◆ **DATA LINES**:
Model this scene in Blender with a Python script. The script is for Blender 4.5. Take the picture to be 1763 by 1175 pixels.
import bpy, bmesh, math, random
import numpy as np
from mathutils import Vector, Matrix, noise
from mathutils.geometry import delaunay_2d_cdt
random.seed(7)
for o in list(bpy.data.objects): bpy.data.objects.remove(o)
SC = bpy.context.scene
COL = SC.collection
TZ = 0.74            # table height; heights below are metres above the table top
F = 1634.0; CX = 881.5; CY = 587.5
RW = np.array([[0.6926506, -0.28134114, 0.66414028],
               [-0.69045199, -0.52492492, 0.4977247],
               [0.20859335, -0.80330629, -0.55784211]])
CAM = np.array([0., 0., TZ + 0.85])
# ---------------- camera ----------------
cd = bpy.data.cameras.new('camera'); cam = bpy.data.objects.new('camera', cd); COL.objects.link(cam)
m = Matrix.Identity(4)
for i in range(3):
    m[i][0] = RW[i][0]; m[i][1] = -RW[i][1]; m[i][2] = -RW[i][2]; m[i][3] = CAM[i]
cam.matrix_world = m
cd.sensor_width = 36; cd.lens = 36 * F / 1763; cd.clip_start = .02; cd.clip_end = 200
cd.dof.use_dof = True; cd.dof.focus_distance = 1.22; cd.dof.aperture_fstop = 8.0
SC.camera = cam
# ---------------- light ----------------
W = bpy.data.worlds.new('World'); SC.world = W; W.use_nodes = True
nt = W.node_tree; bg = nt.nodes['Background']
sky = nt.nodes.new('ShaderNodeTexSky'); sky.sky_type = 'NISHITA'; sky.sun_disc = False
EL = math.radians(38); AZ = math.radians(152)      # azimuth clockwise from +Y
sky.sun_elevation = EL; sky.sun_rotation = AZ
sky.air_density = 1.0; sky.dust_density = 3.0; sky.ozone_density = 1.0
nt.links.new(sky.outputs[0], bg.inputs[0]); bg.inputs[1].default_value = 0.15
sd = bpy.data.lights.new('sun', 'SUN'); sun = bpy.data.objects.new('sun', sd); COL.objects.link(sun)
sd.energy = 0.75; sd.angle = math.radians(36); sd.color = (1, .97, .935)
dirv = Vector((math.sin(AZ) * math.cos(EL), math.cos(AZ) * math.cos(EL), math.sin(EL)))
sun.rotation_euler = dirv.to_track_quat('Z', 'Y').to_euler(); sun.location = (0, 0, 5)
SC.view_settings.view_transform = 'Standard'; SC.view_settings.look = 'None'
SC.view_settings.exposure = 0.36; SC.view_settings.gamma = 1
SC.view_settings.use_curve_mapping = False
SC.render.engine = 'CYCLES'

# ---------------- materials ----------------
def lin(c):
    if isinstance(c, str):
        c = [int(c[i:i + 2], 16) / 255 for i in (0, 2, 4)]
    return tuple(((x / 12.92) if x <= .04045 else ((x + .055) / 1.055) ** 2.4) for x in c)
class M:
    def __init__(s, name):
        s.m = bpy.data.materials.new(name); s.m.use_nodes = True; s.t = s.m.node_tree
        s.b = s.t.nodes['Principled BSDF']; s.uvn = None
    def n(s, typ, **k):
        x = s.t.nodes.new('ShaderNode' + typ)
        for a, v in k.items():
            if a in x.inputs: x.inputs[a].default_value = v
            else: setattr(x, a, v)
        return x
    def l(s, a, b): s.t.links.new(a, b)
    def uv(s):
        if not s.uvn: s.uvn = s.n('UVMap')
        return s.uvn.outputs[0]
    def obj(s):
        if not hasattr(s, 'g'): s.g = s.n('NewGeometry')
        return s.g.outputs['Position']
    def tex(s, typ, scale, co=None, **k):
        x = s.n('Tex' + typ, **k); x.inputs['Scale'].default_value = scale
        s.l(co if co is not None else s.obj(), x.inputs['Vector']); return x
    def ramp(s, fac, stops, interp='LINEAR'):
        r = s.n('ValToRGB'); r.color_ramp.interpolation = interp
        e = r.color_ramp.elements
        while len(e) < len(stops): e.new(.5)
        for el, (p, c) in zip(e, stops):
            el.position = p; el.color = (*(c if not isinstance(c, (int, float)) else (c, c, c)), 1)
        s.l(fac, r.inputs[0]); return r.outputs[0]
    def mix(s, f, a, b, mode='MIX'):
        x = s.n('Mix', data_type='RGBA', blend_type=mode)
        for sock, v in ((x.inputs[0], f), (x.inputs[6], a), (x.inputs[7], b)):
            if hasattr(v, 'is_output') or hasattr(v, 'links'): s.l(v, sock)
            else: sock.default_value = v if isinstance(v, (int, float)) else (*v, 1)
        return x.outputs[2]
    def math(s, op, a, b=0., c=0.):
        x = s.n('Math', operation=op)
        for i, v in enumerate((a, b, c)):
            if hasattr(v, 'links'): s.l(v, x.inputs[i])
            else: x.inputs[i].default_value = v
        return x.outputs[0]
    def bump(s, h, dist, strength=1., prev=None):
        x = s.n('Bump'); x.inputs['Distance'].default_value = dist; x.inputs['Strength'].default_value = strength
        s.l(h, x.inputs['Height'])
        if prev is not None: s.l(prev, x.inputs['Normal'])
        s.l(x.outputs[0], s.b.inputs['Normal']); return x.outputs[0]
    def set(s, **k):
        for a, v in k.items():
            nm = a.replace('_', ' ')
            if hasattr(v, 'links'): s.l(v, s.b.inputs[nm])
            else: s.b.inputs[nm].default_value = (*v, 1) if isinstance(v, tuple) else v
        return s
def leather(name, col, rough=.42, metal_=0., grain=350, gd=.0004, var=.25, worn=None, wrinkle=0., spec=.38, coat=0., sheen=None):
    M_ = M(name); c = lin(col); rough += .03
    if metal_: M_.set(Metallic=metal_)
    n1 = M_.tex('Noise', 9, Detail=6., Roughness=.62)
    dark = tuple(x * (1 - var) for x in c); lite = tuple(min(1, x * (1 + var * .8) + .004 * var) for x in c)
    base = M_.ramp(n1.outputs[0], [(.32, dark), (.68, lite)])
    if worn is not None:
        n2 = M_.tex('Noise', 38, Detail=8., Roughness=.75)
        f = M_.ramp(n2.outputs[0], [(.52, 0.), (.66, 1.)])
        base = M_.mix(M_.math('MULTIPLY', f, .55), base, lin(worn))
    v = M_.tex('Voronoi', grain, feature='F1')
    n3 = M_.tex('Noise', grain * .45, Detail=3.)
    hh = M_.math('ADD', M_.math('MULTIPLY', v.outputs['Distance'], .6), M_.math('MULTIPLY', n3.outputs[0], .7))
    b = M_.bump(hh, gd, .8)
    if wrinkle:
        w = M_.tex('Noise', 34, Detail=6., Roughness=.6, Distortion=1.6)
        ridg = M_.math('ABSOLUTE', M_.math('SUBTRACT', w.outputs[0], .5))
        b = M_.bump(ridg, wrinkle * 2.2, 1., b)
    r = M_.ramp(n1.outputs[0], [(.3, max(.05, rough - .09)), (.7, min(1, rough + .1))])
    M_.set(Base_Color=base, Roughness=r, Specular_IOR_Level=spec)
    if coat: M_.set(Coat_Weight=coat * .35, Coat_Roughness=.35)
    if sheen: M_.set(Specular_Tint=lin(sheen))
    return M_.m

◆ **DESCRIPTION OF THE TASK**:
Copy down the whole of the data above, matching it exactly.

◆ **RESULT OF THE EXERCISE**:
Model this scene in Blender with a Python script. The script is for Blender 4.5. Take the picture to be 1763 by 1175 pixels.
import bpy, bmesh, math, random
import numpy as np
from mathutils import Vector, Matrix, noise
from mathutils.geometry import delaunay_2d_cdt
random.seed(7)
for o in list(bpy.data.objects): bpy.data.objects.remove(o)
SC = bpy.context.scene
COL = SC.collection
TZ = 0.74            # table height; heights below are metres above the table top
F = 1634.0; CX = 881.5; CY = 587.5
RW = np.array([[0.6926506, -0.28134114, 0.66414028],
               [-0.69045199, -0.52492492, 0.4977247],
               [0.20859335, -0.80330629, -0.55784211]])
CAM = np.array([0., 0., TZ + 0.85])
# ---------------- camera ----------------
cd = bpy.data.cameras.new('camera'); cam = bpy.data.objects.new('camera', cd); COL.objects.link(cam)
m = Matrix.Identity(4)
for i in range(3):
    m[i][0] = RW[i][0]; m[i][1] = -RW[i][1]; m[i][2] = -RW[i][2]; m[i][3] = CAM[i]
cam.matrix_world = m
cd.sensor_width = 36; cd.lens = 36 * F / 1763; cd.clip_start = .02; cd.clip_end = 200
cd.dof.use_dof = True; cd.dof.focus_distance = 1.22; cd.dof.aperture_fstop = 8.0
SC.camera = cam
# ---------------- light ----------------
W = bpy.data.worlds.new('World'); SC.world = W; W.use_nodes = True
nt = W.node_tree; bg = nt.nodes['Background']
sky = nt.nodes.new('ShaderNodeTexSky'); sky.sky_type = 'NISHITA'; sky.sun_disc = False
EL = math.radians(38); AZ = math.radians(152)      # azimuth clockwise from +Y
sky.sun_elevation = EL; sky.sun_rotation = AZ
sky.air_density = 1.0; sky.dust_density = 3.0; sky.ozone_density = 1.0
nt.links.new(sky.outputs[0], bg.inputs[0]); bg.inputs[1].default_value = 0.15
sd = bpy.data.lights.new('sun', 'SUN'); sun = bpy.data.objects.new('sun', sd); COL.objects.link(sun)
sd.energy = 0.75; sd.angle = math.radians(36); sd.color = (1, .97, .935)
dirv = Vector((math.sin(AZ) * math.cos(EL), math.cos(AZ) * math.cos(EL), math.sin(EL)))
sun.rotation_euler = dirv.to_track_quat('Z', 'Y').to_euler(); sun.location = (0, 0, 5)
SC.view_settings.view_transform = 'Standard'; SC.view_settings.look = 'None'
SC.view_settings.exposure = 0.36; SC.view_settings.gamma = 1
SC.view_settings.use_curve_mapping = False
SC.render.engine = 'CYCLES'

# ---------------- materials ----------------
def lin(c):
    if isinstance(c, str):
        c = [int(c[i:i + 2], 16) / 255 for i in (0, 2, 4)]
    return tuple(((x / 12.92) if x <= .04045 else ((x + .055) / 1.055) ** 2.4) for x in c)
class M:
    def __init__(s, name):
        s.m = bpy.data.materials.new(name); s.m.use_nodes = True; s.t = s.m.node_tree
        s.b = s.t.nodes['Principled BSDF']; s.uvn = None
    def n(s, typ, **k):
        x = s.t.nodes.new('ShaderNode' + typ)
        for a, v in k.items():
            if a in x.inputs: x.inputs[a].default_value = v
            else: setattr(x, a, v)
        return x
    def l(s, a, b): s.t.links.new(a, b)
    def uv(s):
        if not s.uvn: s.uvn = s.n('UVMap')
        return s.uvn.outputs[0]
    def obj(s):
        if not hasattr(s, 'g'): s.g = s.n('NewGeometry')
        return s.g.outputs['Position']
    def tex(s, typ, scale, co=None, **k):
        x = s.n('Tex' + typ, **k); x.inputs['Scale'].default_value = scale
        s.l(co if co is not None else s.obj(), x.inputs['Vector']); return x
    def ramp(s, fac, stops, interp='LINEAR'):
        r = s.n('ValToRGB'); r.color_ramp.interpolation = interp
        e = r.color_ramp.elements
        while len(e) < len(stops): e.new(.5)
        for el, (p, c) in zip(e, stops):
            el.position = p; el.color = (*(c if not isinstance(c, (int, float)) else (c, c, c)), 1)
        s.l(fac, r.inputs[0]); return r.outputs[0]
    def mix(s, f, a, b, mode='MIX'):
        x = s.n('Mix', data_type='RGBA', blend_type=mode)
        for sock, v in ((x.inputs[0], f), (x.inputs[6], a), (x.inputs[7], b)):
            if hasattr(v, 'is_output') or hasattr(v, 'links'): s.l(v, sock)
            else: sock.default_value = v if isinstance(v, (int, float)) else (*v, 1)
        return x.outputs[2]
    def math(s, op, a, b=0., c=0.):
        x = s.n('Math', operation=op)
        for i, v in enumerate((a, b, c)):
            if hasattr(v, 'links'): s.l(v, x.inputs[i])
            else: x.inputs[i].default_value = v
        return x.outputs[0]
    def bump(s, h, dist, strength=1., prev=None):
        x = s.n('Bump'); x.inputs['Distance'].default_value = dist; x.inputs['Strength'].default_value = strength
        s.l(h, x.inputs['Height'])
        if prev is not None: s.l(prev, x.inputs['Normal'])
        s.l(x.outputs[0], s.b.inputs['Normal']); return x.outputs[0]
    def set(s, **k):
        for a, v in k.items():
            nm = a.replace('_', ' ')
            if hasattr(v, 'links'): s.l(v, s.b.inputs[nm])
            else: s.b.inputs[nm].default_value = (*v, 1) if isinstance(v, tuple) else v
        return s
def leather(name, col, rough=.42, metal_=0., grain=350, gd=.0004, var=.25, worn=None, wrinkle=0., spec=.38, coat=0., sheen=None):
    M_ = M(name); c = lin(col); rough += .03
    if metal_: M_.set(Metallic=metal_)
    n1 = M_.tex('Noise', 9, Detail=6., Roughness=.62)
    dark = tuple(x * (1 - var) for x in c); lite = tuple(min(1, x * (1 + var * .8) + .004 * var) for x in c)
    base = M_.ramp(n1.outputs[0], [(.32, dark), (.68, lite)])
    if worn is not None:
        n2 = M_.tex('Noise', 38, Detail=8., Roughness=.75)
        f = M_.ramp(n2.outputs[0], [(.52, 0.), (.66, 1.)])
        base = M_.mix(M_.math('MULTIPLY', f, .55), base, lin(worn))
    v = M_.tex('Voronoi', grain, feature='F1')
    n3 = M_.tex('Noise', grain * .45, Detail=3.)
    hh = M_.math('ADD', M_.math('MULTIPLY', v.outputs['Distance'], .6), M_.math('MULTIPLY', n3.outputs[0], .7))
    b = M_.bump(hh, gd, .8)
    if wrinkle:
        w = M_.tex('Noise', 34, Detail=6., Roughness=.6, Distortion=1.6)
        ridg = M_.math('ABSOLUTE', M_.math('SUBTRACT', w.outputs[0], .5))
        b = M_.bump(ridg, wrinkle * 2.2, 1., b)
    r = M_.ramp(n1.outputs[0], [(.3, max(.05, rough - .09)), (.7, min(1, rough + .1))])
    M_.set(Base_Color=base, Roughness=r, Specular_IOR_Level=spec)
    if coat: M_.set(Coat_Weight=coat * .35, Coat_Roughness=.35)
    if sheen: M_.set(Specular_Tint=lin(sheen))
    return M_.m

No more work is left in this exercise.